From 1930 to 1980, on the bucolic campus of Duke University, there was an enclave of scientists dedicated to the daunting task of securing empirical evidence of the unprovable, a remarkable story that is the subject of NPR correspondent Stacy Horn’s new book Unbelievable: Investigations into Ghosts, Poltergeists, Telepathy, and Other Unseen Phenomena, from the Duke Parapsychology Laboratory (HarperCollins, 2009). Though the college hoops fan in me hesitates to give Duke props for anything, the Parapsychology Lab was a bold and laudable attempt to expand the frontiers of scientific inquiry.

Among the many fads and fancies of the Jazz Age was an international mania for Spiritualism, the belief in life after death, and mediums and clairvoyants were doing a brisk business in seances and table-tapping (two of Houdini’s biographers referred to this cottage industry as the Psychic Mafia). Many of these seers were exposed as charlatans and con artists by a vigorous handful of skeptics and debunkers, and a debate raged over whether such phenomena existed or were even possible. Enter a pair of psychologists, J.P. and Louisa Rhine, who were certain that the mind had potential abilities far beyond what we know and were determined to prove it, but only through the scientific method and the accumulation of hard data. The Rhines designed a series of tests intended to identify and catalogue ESP, telepathy and psychokinesis and express them statistically, with the dual aims of finding ways to apply their findings practically and gaining acceptance of parapsychology as a legitimate field of study.

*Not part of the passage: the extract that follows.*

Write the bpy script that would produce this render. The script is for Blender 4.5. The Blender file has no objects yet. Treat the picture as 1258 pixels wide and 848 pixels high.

Just like any new science, however, from alchemy to quantum physics, parapsychological research had to endure an army of nay-sayers who questioned the Rhines’ credibility, their methods (including the use of the now-famous Zener cards, with their wavy lines, circles and stars - Zener himself asked that people stop calling them that), and their lack of conclusive results. Still the Rhines pressed on, testing hundreds of subjects on their ability to read, communicate and influence objects remotely and gathering impressive data. The lab’s work was significant enough to draw the attention of luminaries like Albert Einstein, Carl Jung, Aldous Huxley and later, Timothy Leary and Richard Alpert, who attempted to apply their work with psilocybin and LSD to the Rhines’ ESP research, with mixed results. Also very interested were the U.S. military, who saw the potential of psychic spies and soldiers and wanted to counter an identical program of the Soviets’. 

One area the Rhines did not want to broach was ghosts, for the simple reason that hauntings and poltergeist phenomena are impossible to test in the laboratory. As many of the lab’s backers had donated money specifically to fund life-after-death research, however, the Rhines had no choice but to comb the mountain of letters and requests they received daily for potential ghosts, theorizing that poltergeists were actually manifestations of psychokinesis. Thus while celebrated figures like Hans Holzer and Peter Hurkos wowed crowds with psychic revelations, the Duke team were the original Ghost Hunters, making the first attempts to crack ghost cases using the methods and gear of science. 

Horn’s book is a interesting look at an early example of edge science, and while she is often a bit more credulous than she should be, she also makes a solid case for the wealth of unexplained phenomena out there and for the continually emerging theories that may yet bear out what the Rhines and their colleagues worked so hard to nail down. As we continue to be fascinated by the adventures of Ghost Hunters, Whisperers and Busters in movies and TV, it’s clear that we want very badly to believe that there’s more out there than we can see, and we want very badly for someone to to prove it.